__Directions__: Print the material below exactly as it stands, please, from its first line to the line holding "S.camera = cam", with no pictures.

__Dataset excerpt__:
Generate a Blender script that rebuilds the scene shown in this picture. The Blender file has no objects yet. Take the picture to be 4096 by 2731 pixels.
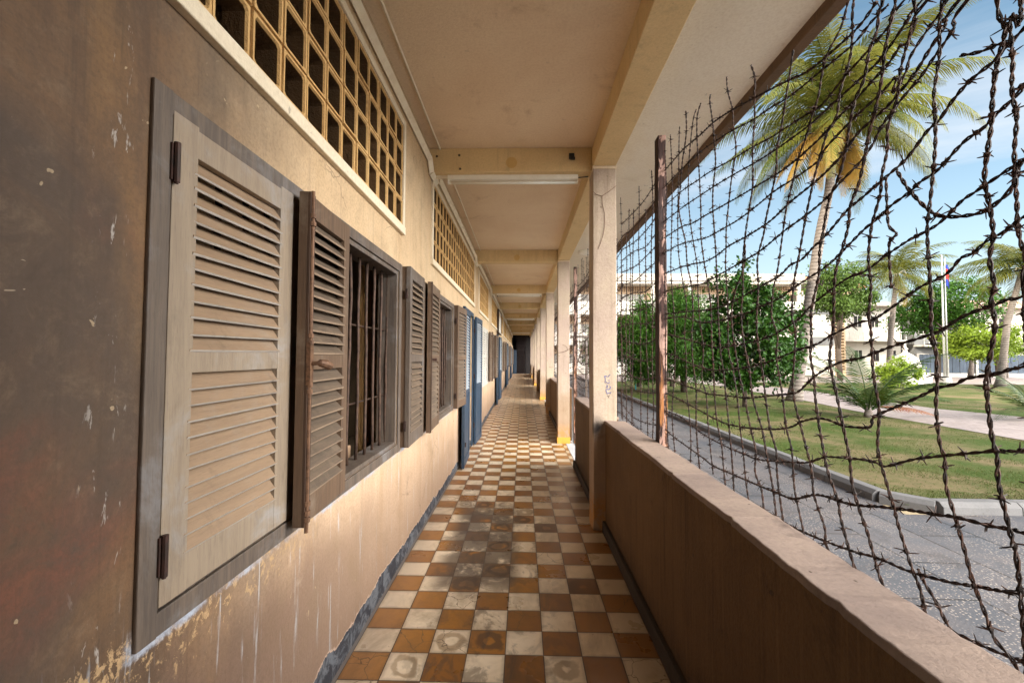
import bpy, bmesh, math, random
from mathutils import Vector, Matrix
R = math.radians
S = bpy.context.scene
COL = S.collection

# ---------------------------------------------------------------- camera
cam_d = bpy.data.cameras.new("camera"); cam = bpy.data.objects.new("camera", cam_d); COL.objects.link(cam)
CF, CP, CY, CR = 1752.03, 0.0337808, -0.0244739, 0.0057443
CPOS = Vector((0.08366, -2.33410, 1.55199))
_F = Vector((math.sin(CY)*math.cos(CP), math.cos(CY)*math.cos(CP), math.sin(CP)))
_R0 = Vector((math.cos(CY), -math.sin(CY), 0)); _U0 = _R0.cross(_F)
_Rr = _R0*math.cos(CR)+_U0*math.sin(CR); _U = -_R0*math.sin(CR)+_U0*math.cos(CR)
cam.matrix_world = Matrix(((_Rr.x,_U.x,-_F.x,CPOS.x),(_Rr.y,_U.y,-_F.y,CPOS.y),(_Rr.z,_U.z,-_F.z,CPOS.z),(0,0,0,1)))
cam_d.sensor_width = 36; cam_d.lens = CF/4096*36; cam_d.clip_start = .02; cam_d.clip_end = 2000
S.camera = cam

# ---------------------------------------------------------------- light
SUN_EL, SUN_AZ = 30.3, 32.0          # elevation; heading of the light from +X towards +Y
sd = Vector((math.cos(R(SUN_AZ))*math.cos(R(SUN_EL)), math.sin(R(SUN_AZ))*math.cos(R(SUN_EL)), -math.sin(R(SUN_EL))))
sl = bpy.data.lights.new("sun", "SUN"); sl.energy = 2.4; sl.angle = R(.5); sl.color = (1, .9, .74)
so = bpy.data.objects.new("sun", sl); so.rotation_euler = sd.to_track_quat('-Z', 'Y').to_euler(); COL.objects.link(so)

w = bpy.data.worlds.new("World"); S.world = w; w.use_nodes = True
nt = w.node_tree; nt.nodes.clear()
def WN(t, **k):
    n = nt.nodes.new(t)
    for a, b in k.items(): setattr(n, a, b)
    return n
def WL(a, b): nt.links.new(a, b)
def wmath(op, a, b=None, c=None, clamp=False):
    n = WN('ShaderNodeMath', operation=op, use_clamp=clamp)
    for i, v in enumerate((a, b, c)):
        if v is None: continue
        if isinstance(v, (int, float)): n.inputs[i].default_value = v
        else: WL(v, n.inputs[i])
    return n.outputs[0]
sky = WN('ShaderNodeTexSky', sky_type='NISHITA', sun_disc=False)
sky.sun_elevation = R(SUN_EL); sky.sun_rotation = math.atan2(-sd.x, -sd.y)
sky.air_density = 1.0; sky.dust_density = .6; sky.ozone_density = 1.2
SKYBG = .047
tc = WN('ShaderNodeTexCoord'); sp = WN('ShaderNodeSeparateXYZ'); WL(tc.outputs['Generated'], sp.inputs[0])
zz = wmath('ADD', wmath('MAXIMUM', sp.outputs[2], 0.0), .12)
u = wmath('DIVIDE', sp.outputs[0], zz); v = wmath('DIVIDE', sp.outputs[1], zz)
cb = WN('ShaderNodeCombineXYZ'); WL(wmath('ADD', wmath('MULTIPLY', u, .55), wmath('MULTIPLY', v, .85)), cb.inputs[0]); WL(wmath('SUBTRACT', wmath('MULTIPLY', v, .3), wmath('MULTIPLY', u, .22)), cb.inputs[1])
nz = WN('ShaderNodeTexNoise'); nz.inputs['Scale'].default_value = .85; nz.inputs['Detail'].default_value = 7; nz.inputs['Roughness'].default_value = .62; nz.inputs['Distortion'].default_value = .5
WL(cb.outputs[0], nz.inputs['Vector'])
cf = wmath('MULTIPLY_ADD', nz.outputs['Fac'], 3.4, -1.35, clamp=True)
hz = wmath('MULTIPLY', wmath('POWER', wmath('SUBTRACT', 1.0, wmath('MAXIMUM', sp.outputs[2], 0.0), clamp=True), 3.2), 1.0)
cloud = wmath('MAXIMUM', wmath('MULTIPLY', cf, wmath('SUBTRACT', .95, wmath('MULTIPLY', sp.outputs[2], .45))), hz, clamp=True)
# a bank of bright cloud, added out of view to fill the gallery with light
fill_bank = wmath('MULTIPLY_ADD', wmath('ADD', wmath('MULTIPLY', sp.outputs[0], .8), wmath('MULTIPLY', sp.outputs[1], -.6)), 2.4, -.72, clamp=True)
fill_bank = wmath('MULTIPLY', fill_bank, wmath('MULTIPLY_ADD', sp.outputs[2], 6.0, .1, clamp=True))
FILL_BANK = 15.0
skt = WN('ShaderNodeVectorMath', operation='MULTIPLY'); WL(sky.outputs[0], skt.inputs[0]); skt.inputs[1].default_value = (.72, 1.12, 1.10)
mul = WN('ShaderNodeVectorMath', operation='SCALE'); WL(skt.outputs[0], mul.inputs[0]); mul.inputs['Scale'].default_value = SKYBG
mx = WN('ShaderNodeMix', data_type='RGBA'); WL(wmath('MAXIMUM', cloud, fill_bank), mx.inputs[0]); WL(mul.outputs[0], mx.inputs[6])
CLOUD = .34
cc = WN('ShaderNodeVectorMath', operation='SCALE'); cc.inputs[0].default_value = (.95, .98, 1.03)
wt = WN('ShaderNodeMix', data_type='RGBA'); WL(fill_bank, wt.inputs[0]); wt.inputs[6].default_value = (.93, .98, 1.05, 1); wt.inputs[7].default_value = (1.0, .955, .885, 1); WL(wt.outputs[2], cc.inputs[0])
WL(wmath('MULTIPLY', wmath('MULTIPLY_ADD', fill_bank, FILL_BANK, 1.0), CLOUD), cc.inputs['Scale']); WL(cc.outputs[0], mx.inputs[7])
bg = WN('ShaderNodeBackground'); WL(mx.outputs[2], bg.inputs[0]); bg.inputs[1].default_value = 1.0
wo = WN('ShaderNodeOutputWorld'); WL(bg.outputs[0], wo.inputs[0])

S.view_settings.view_transform = 'Standard'; S.view_settings.look = 'None'
S.view_settings.exposure = 1.64; S.view_settings.gamma = 1.0
S.render.engine = 'CYCLES'
S.cycles.max_bounces = 10; S.cycles.diffuse_bounces = 3; S.cycles.glossy_bounces = 3; S.cycles.transparent_max_bounces = 8
S.cycles.sample_clamp_indirect = 8

# ---------------------------------------------------------------- materials
class G:
    def __init__(s, name):
        s.m = bpy.data.materials.new(name); s.m.use_nodes = True; s.t = s.m.node_tree
        s.b = s.t.nodes['Principled BSDF']; s.geo = s.t.nodes.new('ShaderNodeNewGeometry')
    def n(s, t, **k):
        n = s.t.nodes.new(t)
        for a, b in k.items(): setattr(n, a, b)
        return n
    def put(s, sock, v):
        if isinstance(v, (int, float)): sock.default_value = v
        elif isinstance(v, (tuple, list)): sock.default_value = (*v, 1)[:4] if sock.type == 'RGBA' else v
        else: s.t.links.new(v, sock)
    def math(s, op, a, b=None, c=None, clamp=False):
        n = s.n('ShaderNodeMath', operation=op, use_clamp=clamp)
        for i, v in enumerate((a, b, c)):
            if v is not None: s.put(n.inputs[i], v)
        return n.outputs[0]
    def pos(s, scale=(1,1,1), off=(0,0,0), src=None):
        n = s.n('ShaderNodeMapping'); s.put(n.inputs[0], src if src is not None else s.geo.outputs['Position']); n.inputs['Scale'].default_value = scale; n.inputs['Location'].default_value = off
        return n.outputs[0]
    def noise(s, vec, scale, detail=4, rough=.55, dist=0, out='Fac'):
        n = s.n('ShaderNodeTexNoise'); s.put(n.inputs['Vector'], vec); n.inputs['Scale'].default_value = scale
        n.inputs['Detail'].default_value = detail; n.inputs['Roughness'].default_value = rough; n.inputs['Distortion'].default_value = dist
        return n.outputs[out]
    def ramp(s, f, lo, hi):          # smooth 0..1 between lo and hi
        n = s.n('ShaderNodeMapRange', interpolation_type='SMOOTHSTEP'); s.put(n.inputs[0], f)
        for i, v in ((1, lo), (2, hi), (3, 0), (4, 1)): s.put(n.inputs[i], v)
        return n.outputs[0]
    def mix(s, f, a, b, mode='MIX'):
        n = s.n('ShaderNodeMix', data_type='RGBA', blend_type=mode); s.put(n.inputs[0], f); s.put(n.inputs[6], a); s.put(n.inputs[7], b)
        return n.outputs[2]
    def xyz(s, vec=None):
        n = s.n('ShaderNodeSeparateXYZ'); s.put(n.inputs[0], vec if vec is not None else s.geo.outputs['Position']); return n.outputs
    def bump(s, h, strength=.3, dist=.01):
        n = s.n('ShaderNodeBump'); n.inputs['Strength'].default_value = strength; n.inputs['Distance'].default_value = dist
        s.put(n.inputs['Height'], h); s.t.links.new(n.outputs[0], s.b.inputs['Normal'])
    def fin(s, col, rough=.8, metal=0, spec=.3):
        s.put(s.b.inputs['Base Color'], col); s.put(s.b.inputs['Roughness'], rough); s.put(s.b.inputs['Metallic'], metal)
        s.b.inputs['Specular IOR Level'].default_value = spec
        return s.m

def plaster(name, c1, c2, dirt=(.18,.13,.09), streak=.35, spots=.3, bump=.25, grime=.3, spec=.25, scale=1.0):
    g = G(name); P = g.pos((scale,)*3)
    big = g.noise(P, 1.1, 5, .6, .4); c = g.mix(g.ramp(big, .3, .7), c1, c2)
    st = g.noise(g.pos((9,9,.45)), 1.6, 5, .65); c = g.mix(g.math('MULTIPLY', g.ramp(st, .5, .78), streak), c, dirt)
    bl = g.noise(P, 3.1, 7, .7, .6); c = g.mix(g.math('MULTIPLY', g.ramp(bl, .55, .8), grime), c, dirt)
    fi = g.noise(P, 60, 3, .7); c = g.mix(g.math('MULTIPLY', g.ramp(fi, .35, .75), .22), c, dirt)
    sp = g.noise(P, 17, 2, .5); c = g.mix(g.math('MULTIPLY', g.ramp(sp, .72, .76), spots), c, (.06,.04,.03))
    g.bump(g.math('ADD', g.noise(P, 90, 4, .7), g.math('MULTIPLY', bl, 3.0)), bump, .006)
    return g.fin(c, .82, 0, spec)

def wood(name, c1, c2, worn, dirt=(.05,.035,.025), wear=.5, axis='z', rough=.6):
    g = G(name); sc = {'z': (14,14,.9), 'y': (14,.9,14), 'x': (.9,14,14)}[axis]
    a = g.noise(g.pos(sc), 3.2, 6, .65, .3); c = g.mix(g.ramp(a, .3, .72), c1, c2)
    b = g.noise(g.pos((2,2,2)), 1.7, 6, .7, .5); c = g.mix(g.math('MULTIPLY', g.ramp(b, .5, .72), wear), c, worn)
    d = g.noise(g.pos((5,5,1.5)), 2.3, 6, .7); c = g.mix(g.math('MULTIPLY', g.ramp(d, .56, .8), .55), c, dirt)
    f = g.noise(g.pos(sc), 26, 3, .6); c = g.mix(g.math('MULTIPLY', g.ramp(f, .5, .75), .3), c, dirt)
    g.bump(g.math('ADD', a, g.math('MULTIPLY', f, .5)), .35, .004)
    return g.fin(c, rough, 0, .3)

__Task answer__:
Generate a Blender script that rebuilds the scene shown in this picture. The Blender file has no objects yet. Take the picture to be 4096 by 2731 pixels.
import bpy, bmesh, math, random
from mathutils import Vector, Matrix
R = math.radians
S = bpy.context.scene
COL = S.collection

# ---------------------------------------------------------------- camera
cam_d = bpy.data.cameras.new("camera"); cam = bpy.data.objects.new("camera", cam_d); COL.objects.link(cam)
CF, CP, CY, CR = 1752.03, 0.0337808, -0.0244739, 0.0057443
CPOS = Vector((0.08366, -2.33410, 1.55199))
_F = Vector((math.sin(CY)*math.cos(CP), math.cos(CY)*math.cos(CP), math.sin(CP)))
_R0 = Vector((math.cos(CY), -math.sin(CY), 0)); _U0 = _R0.cross(_F)
_Rr = _R0*math.cos(CR)+_U0*math.sin(CR); _U = -_R0*math.sin(CR)+_U0*math.cos(CR)
cam.matrix_world = Matrix(((_Rr.x,_U.x,-_F.x,CPOS.x),(_Rr.y,_U.y,-_F.y,CPOS.y),(_Rr.z,_U.z,-_F.z,CPOS.z),(0,0,0,1)))
cam_d.sensor_width = 36; cam_d.lens = CF/4096*36; cam_d.clip_start = .02; cam_d.clip_end = 2000
S.camera = cam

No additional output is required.